Popular jokes praise the marabou as if it were the royal palm. They propose to replace that haughty national emblem on the Republic’s coat of arms and in its place enshrine the tangled anatomy of the invading species.

A decade ago Raul Castro joked about the repudiation of the bush during a speech in Camagüey, during the official commemoration of the assault on the Moncada Barracks. “What was most beautiful, what stood out in my eyes, was how beautiful the marabou was along the whole road,” he said after traveling from Havana to that central province.

After that harangue, the crusade against the marabou took on ideological status and became a symbol of Raul’s government, right alongside the promises of eradicating the dual monetary system, curbing corruption and lowering food prices. Shortly afterwards, enthusiasm for the battle was lost and it disappeared from the government’s list of critical projects.

In an irony of fate, the enemy plant has gradually become an ally. In 2007 the Spanish company Iberian and Solid Fuels (Ibecosol SL) began to commercialize charcoal made from marabou in several European countries. Its ability to burn slowly and the delicate flavor it adds to food has earned it a good reputation.

The earth has to be scorched first to make the oven work properly. (14ymedio)
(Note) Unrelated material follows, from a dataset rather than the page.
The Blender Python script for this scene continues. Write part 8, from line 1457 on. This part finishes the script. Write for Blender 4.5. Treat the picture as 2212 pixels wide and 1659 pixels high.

Jorge Luis Ledesma Herrera knows these qualities well, because part of the marabou he processes ends up in his own stove. Every morning he spends hours cutting the logs that he then transports in an oxcart. His life is not very different from his grandfather’s, but he boasts of being able to count on “legal electricity” in an environment where low voltage “clotheslines” – as makeshift electrical wiring is called – abound.

He describes working with marabou as a real hell. The main limitation is the tools he has to work with. The axes and machetes are of poor quality, bought on the black market, and must be repaired all the time. With ingenuity, some have recycled blades from sugar cane harvesters to aid in cutting.

About two hundred yards from the farmer’s house is the flat ground where the oven is built. The earth is burned and looks fine, like black powder. The marabou must be heated to temperatures between 750° and 1300° F, with the wood stacked in a cone, covered over with straw and earth.

“Two months ago I took out of the oven an amount I calculated as 20 sacks – about half a tonne – and it started to rain. Although the rain only lasted a few minutes the hard coals cracked like broken glass,” he said. “I could only save five sacks.

In the nearby Artemisa Joaquín Díaz, 56, has been engaged in the manufacture of charcoal since he was a child. He has been using marabou for years to cook, but now, with the news of its export, he processes it more delicately and takes greater care of the ovens. Like Ledesma, he only has access to water through a well, takes care of his personal needs in a latrine outside the house and his house has a light weight roof.

This charcoal producer in the village of Fierro, in the municipality of San Cristóbal, bears up under the sting of the rebellious shrub; like other farmers he uses gardening gloves to protect himself. Keeping his eyes away from thorns is also part of the precautions. When he prepares an oven he tries not to leave a gap between one stick and another, because “it doesn’t hold in the fire and then it goes out.” Care is essential. “As long as white smoke is coming out, the wood isn’t burned,” and it will only ready to dismantle when the smoke turns blue, which may take a week or more, Diaz explains.

In Pinar del Río, the companies that buy charcoal from the burners are the state-owned Acopio and the Integral Forest Enterprise. Payment is made through a temporary contract that allows them to be paid directly and not through the cooperatives. The charcoal-burners thus avoid the check cashing fee charged by those entities.

The house in Artemisa of the charcoal-burner Joaquín Díaz, age 56. (14ymedio)

The state pays for charcoal at 1.20 Cuban pesos (CUP – roughly 5 cents US) per kilogram (2.2 pounds) wholesale, or 30 CUP for a 25 kilogram sack. For premium charcoal they pay 0.10 CUC (roughly ten cents US) per kilogram. With luck, the producer will pocket the equivalent of 150 dollars for every tonne of best quality charcoal, which the state enterprise will sell in the United States for 420 dollars, almost three times what the charcoal-burner makes.

However, selling to the state comes with many problems of late payments. In addition, “the rigging of the process of selection and the weighing of the premium coal, makes it more reliable to sell it to private individuals,” says Ledesma. The private buyer pays 40 CUP per sack, “and many owners of pizzerias and private restaurants in Pinar del Rio” come to him to stock up.

Ledesma dreams of being able to sell his marabou charcoal directly, without going through the state as an intermediary. “If that could be done, I would buy myself a chain saw to increase production so I could change the way I live.” Of course if that were the case, he reflects, “even doctors would come here set up charcoal ovens in El Gaucho.”